Given data:
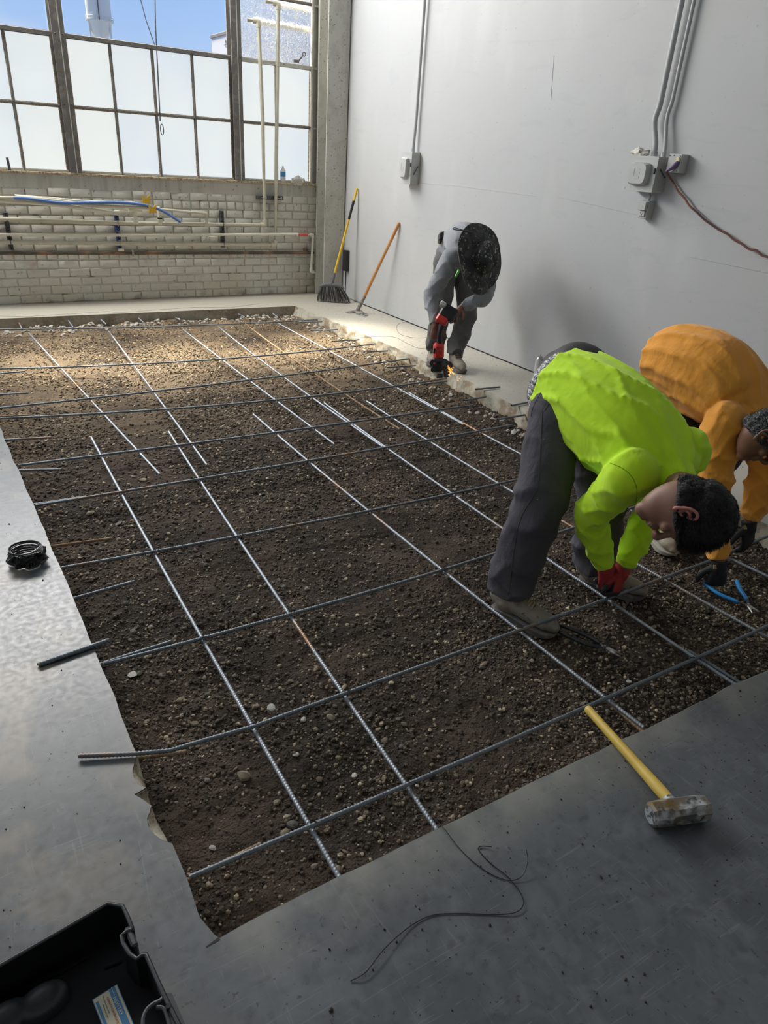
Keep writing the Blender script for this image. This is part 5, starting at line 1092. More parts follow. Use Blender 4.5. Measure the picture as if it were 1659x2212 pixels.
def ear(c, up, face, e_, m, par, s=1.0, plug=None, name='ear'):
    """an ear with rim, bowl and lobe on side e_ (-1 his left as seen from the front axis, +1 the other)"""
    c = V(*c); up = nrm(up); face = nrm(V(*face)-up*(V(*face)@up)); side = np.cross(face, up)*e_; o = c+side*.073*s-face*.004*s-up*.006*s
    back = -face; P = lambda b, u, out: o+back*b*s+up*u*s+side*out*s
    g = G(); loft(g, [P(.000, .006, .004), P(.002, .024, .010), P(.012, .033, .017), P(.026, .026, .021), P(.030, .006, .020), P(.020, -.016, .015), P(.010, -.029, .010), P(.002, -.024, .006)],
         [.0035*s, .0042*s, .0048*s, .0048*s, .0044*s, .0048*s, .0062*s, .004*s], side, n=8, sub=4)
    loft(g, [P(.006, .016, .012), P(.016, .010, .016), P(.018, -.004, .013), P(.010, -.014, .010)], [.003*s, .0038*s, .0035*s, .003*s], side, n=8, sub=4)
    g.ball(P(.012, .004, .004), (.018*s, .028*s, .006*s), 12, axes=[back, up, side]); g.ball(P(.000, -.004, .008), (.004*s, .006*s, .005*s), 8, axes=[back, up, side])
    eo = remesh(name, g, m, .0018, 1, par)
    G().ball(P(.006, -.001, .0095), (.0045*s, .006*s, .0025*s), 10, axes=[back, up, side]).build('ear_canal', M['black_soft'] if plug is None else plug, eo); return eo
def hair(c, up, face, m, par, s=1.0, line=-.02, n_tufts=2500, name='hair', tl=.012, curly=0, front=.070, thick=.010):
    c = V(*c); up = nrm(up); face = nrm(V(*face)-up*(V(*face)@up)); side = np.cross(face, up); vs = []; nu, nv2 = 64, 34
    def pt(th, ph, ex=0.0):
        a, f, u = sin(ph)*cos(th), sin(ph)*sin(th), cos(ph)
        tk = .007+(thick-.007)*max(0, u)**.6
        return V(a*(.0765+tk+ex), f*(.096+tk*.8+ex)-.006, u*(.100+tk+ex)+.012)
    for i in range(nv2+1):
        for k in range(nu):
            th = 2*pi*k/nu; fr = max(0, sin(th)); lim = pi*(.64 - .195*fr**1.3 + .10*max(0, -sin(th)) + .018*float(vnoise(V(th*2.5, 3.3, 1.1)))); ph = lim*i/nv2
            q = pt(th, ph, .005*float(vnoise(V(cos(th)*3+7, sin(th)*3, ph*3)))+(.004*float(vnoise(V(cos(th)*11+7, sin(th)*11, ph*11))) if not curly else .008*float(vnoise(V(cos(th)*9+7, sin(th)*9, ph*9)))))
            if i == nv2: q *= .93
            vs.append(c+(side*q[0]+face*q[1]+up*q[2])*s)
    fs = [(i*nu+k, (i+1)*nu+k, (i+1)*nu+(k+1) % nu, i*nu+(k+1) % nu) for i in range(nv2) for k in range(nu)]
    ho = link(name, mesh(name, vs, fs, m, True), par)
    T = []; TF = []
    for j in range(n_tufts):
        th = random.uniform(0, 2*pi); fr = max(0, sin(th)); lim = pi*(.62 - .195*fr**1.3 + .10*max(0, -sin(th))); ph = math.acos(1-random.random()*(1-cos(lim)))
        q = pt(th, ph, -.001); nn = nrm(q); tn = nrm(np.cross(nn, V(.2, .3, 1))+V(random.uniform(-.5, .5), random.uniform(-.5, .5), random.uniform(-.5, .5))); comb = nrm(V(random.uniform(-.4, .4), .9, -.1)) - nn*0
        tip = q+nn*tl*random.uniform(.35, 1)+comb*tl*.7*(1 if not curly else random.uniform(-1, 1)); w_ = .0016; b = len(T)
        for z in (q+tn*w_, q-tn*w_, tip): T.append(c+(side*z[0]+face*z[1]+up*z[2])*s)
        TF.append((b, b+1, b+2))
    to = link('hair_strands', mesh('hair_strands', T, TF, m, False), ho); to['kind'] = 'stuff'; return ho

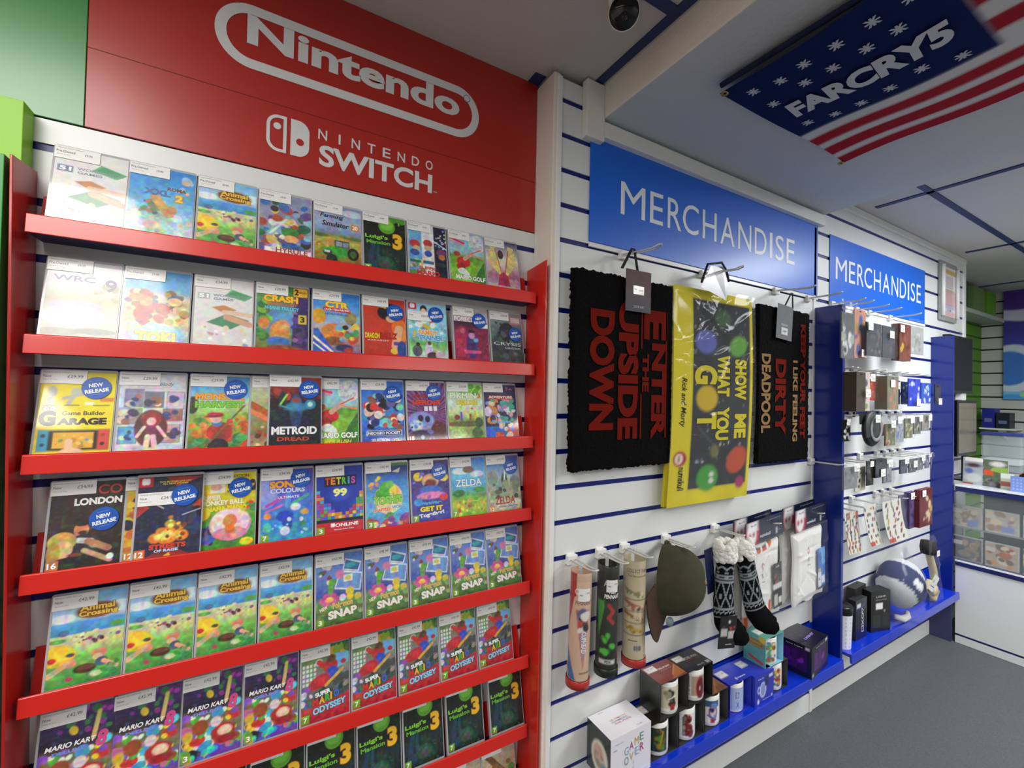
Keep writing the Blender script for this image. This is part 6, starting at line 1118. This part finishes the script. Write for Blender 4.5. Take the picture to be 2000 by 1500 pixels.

Exercise prompt:
Reproduce the entries above without change, omitting all pictures.

Answer:
Keep writing the Blender script for this image. This is part 5, starting at line 1092. More parts follow. Use Blender 4.5. Measure the picture as if it were 1659x2212 pixels.
def ear(c, up, face, e_, m, par, s=1.0, plug=None, name='ear'):
    """an ear with rim, bowl and lobe on side e_ (-1 his left as seen from the front axis, +1 the other)"""
    c = V(*c); up = nrm(up); face = nrm(V(*face)-up*(V(*face)@up)); side = np.cross(face, up)*e_; o = c+side*.073*s-face*.004*s-up*.006*s
    back = -face; P = lambda b, u, out: o+back*b*s+up*u*s+side*out*s
    g = G(); loft(g, [P(.000, .006, .004), P(.002, .024, .010), P(.012, .033, .017), P(.026, .026, .021), P(.030, .006, .020), P(.020, -.016, .015), P(.010, -.029, .010), P(.002, -.024, .006)],
         [.0035*s, .0042*s, .0048*s, .0048*s, .0044*s, .0048*s, .0062*s, .004*s], side, n=8, sub=4)
    loft(g, [P(.006, .016, .012), P(.016, .010, .016), P(.018, -.004, .013), P(.010, -.014, .010)], [.003*s, .0038*s, .0035*s, .003*s], side, n=8, sub=4)
    g.ball(P(.012, .004, .004), (.018*s, .028*s, .006*s), 12, axes=[back, up, side]); g.ball(P(.000, -.004, .008), (.004*s, .006*s, .005*s), 8, axes=[back, up, side])
    eo = remesh(name, g, m, .0018, 1, par)
    G().ball(P(.006, -.001, .0095), (.0045*s, .006*s, .0025*s), 10, axes=[back, up, side]).build('ear_canal', M['black_soft'] if plug is None else plug, eo); return eo
def hair(c, up, face, m, par, s=1.0, line=-.02, n_tufts=2500, name='hair', tl=.012, curly=0, front=.070, thick=.010):
    c = V(*c); up = nrm(up); face = nrm(V(*face)-up*(V(*face)@up)); side = np.cross(face, up); vs = []; nu, nv2 = 64, 34
    def pt(th, ph, ex=0.0):
        a, f, u = sin(ph)*cos(th), sin(ph)*sin(th), cos(ph)
        tk = .007+(thick-.007)*max(0, u)**.6
        return V(a*(.0765+tk+ex), f*(.096+tk*.8+ex)-.006, u*(.100+tk+ex)+.012)
    for i in range(nv2+1):
        for k in range(nu):
            th = 2*pi*k/nu; fr = max(0, sin(th)); lim = pi*(.64 - .195*fr**1.3 + .10*max(0, -sin(th)) + .018*float(vnoise(V(th*2.5, 3.3, 1.1)))); ph = lim*i/nv2
            q = pt(th, ph, .005*float(vnoise(V(cos(th)*3+7, sin(th)*3, ph*3)))+(.004*float(vnoise(V(cos(th)*11+7, sin(th)*11, ph*11))) if not curly else .008*float(vnoise(V(cos(th)*9+7, sin(th)*9, ph*9)))))
            if i == nv2: q *= .93
            vs.append(c+(side*q[0]+face*q[1]+up*q[2])*s)
    fs = [(i*nu+k, (i+1)*nu+k, (i+1)*nu+(k+1) % nu, i*nu+(k+1) % nu) for i in range(nv2) for k in range(nu)]
    ho = link(name, mesh(name, vs, fs, m, True), par)
    T = []; TF = []
    for j in range(n_tufts):
        th = random.uniform(0, 2*pi); fr = max(0, sin(th)); lim = pi*(.62 - .195*fr**1.3 + .10*max(0, -sin(th))); ph = math.acos(1-random.random()*(1-cos(lim)))
        q = pt(th, ph, -.001); nn = nrm(q); tn = nrm(np.cross(nn, V(.2, .3, 1))+V(random.uniform(-.5, .5), random.uniform(-.5, .5), random.uniform(-.5, .5))); comb = nrm(V(random.uniform(-.4, .4), .9, -.1)) - nn*0
        tip = q+nn*tl*random.uniform(.35, 1)+comb*tl*.7*(1 if not curly else random.uniform(-1, 1)); w_ = .0016; b = len(T)
        for z in (q+tn*w_, q-tn*w_, tip): T.append(c+(side*z[0]+face*z[1]+up*z[2])*s)
        TF.append((b, b+1, b+2))
    to = link('hair_strands', mesh('hair_strands', T, TF, m, False), ho); to['kind'] = 'stuff'; return ho

Keep writing the Blender script for this image. This is part 6, starting at line 1118. This part finishes the script. Write for Blender 4.5. Take the picture to be 2000 by 1500 pixels.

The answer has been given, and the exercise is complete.